The Five AM Conversation

There are moments in life when you recognize the passage from youth to adulthood. Sometimes those moments are obvious community rituals, like a coming of age ceremony. Other times it is a more private or impromptu moment when a parent or other adult acknowledges that you have joined the club, and no longer attract that extra scrutiny and judgment of your behavior that is applied (rightly or wrongly) to youth. I participated in no formal coming of age ritual in my own youth, but I certainly remember informal moments when it is clear that you have transitioned from being treated as a dependent to being treated more as a peer.

One of those moments would come once or twice a week at approximately five in the morning when I would come home from my friend’s house (occasionally by car but usually by bicycle) and before I stumbled down to my room in the basement to fall into bed and sleep, would encounter my mom, the early bird, just arisen and still in the process of fully waking up. We would have a short pleasant conversation, me still finishing Saturday and her starting Sunday, before we went our separate ways for the rest of the day.

I would have spent the evening to the wee hours most likely holed up in the basement of one of my friend’s parent’s home (having shared a bottle of wine and smoked a little weed as well) and playing some big war-game (see “Boys in the Basement”) until we were to bleary to continue. Then I would ride home through the streets of my hometown of Ann Arbor with the sun about to peek up over the eastern horizon, the fresh breeze on my face helping to clear the haze in my mind.

What was remarkable about these five AM conversations was not so much what we talked about – maybe just chitchat on mundane everyday stuff – but that there was no “Where have you been?” or “What have you been up to?” parent monitoring their kid stuff. I was twenty years old, had a job, had my household chores of shopping and laundry, and we were basically living our mostly separate lives but in the same house, her mostly upstairs in her bedroom (see “Bills on the Bed”) and me down in the basement. My brother Peter, now seventeen and still in high school, was still requiring some of her parental attention and maintenance, but not me, and she was happy not to worry about it.

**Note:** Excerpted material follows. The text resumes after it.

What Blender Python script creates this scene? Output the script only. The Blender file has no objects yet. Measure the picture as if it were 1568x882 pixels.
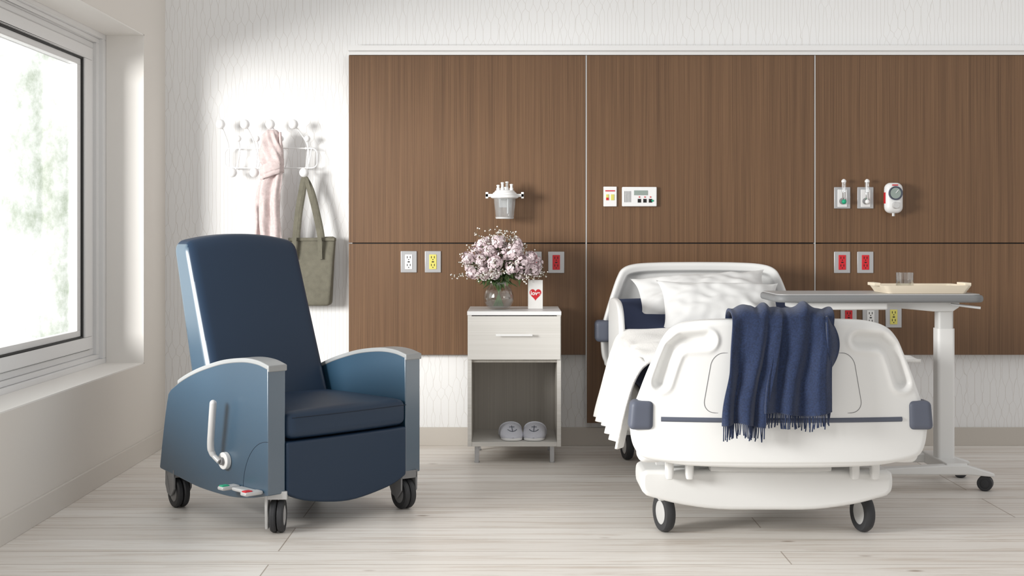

She had made the choice not to worry about the fact that I was out with friends until all hours of the night, including drinking and using marijuana. At that time, eighteen was the drinking age in Michigan, and marijuana possession was a generally unenforced $25 ticket by local ordinance. I did not share with my mom the sordid details of my vices. They were obviously under control because I could hold down a job, do my chores, and was available and supportive when needed. After years of proving myself (starting perhaps in Europe, see “Burnt Out in Brussels”), she now trusted me and my judgment completely. She still would occasionally pester me to go to law school and become a lawyer and I would invariably laugh and say, “Forget it mom!”

And she, in turn, (a divorced and available woman) did not share with me the details of this or that man she was having this or that relationship with. I trusted that she would take care of herself and not enter into any serious relationship with a man that was not healthy for her. It was just nice to have each other to depend on in those rare occasions when we could be of assistance to each other, or otherwise to chitchat.

After being with my mom through years of her fighting with depression and loneliness, and her helping me through some rough patches as well, we were both happy that the other seemed to be doing better and did not require our intervention. We both had other fish to fry.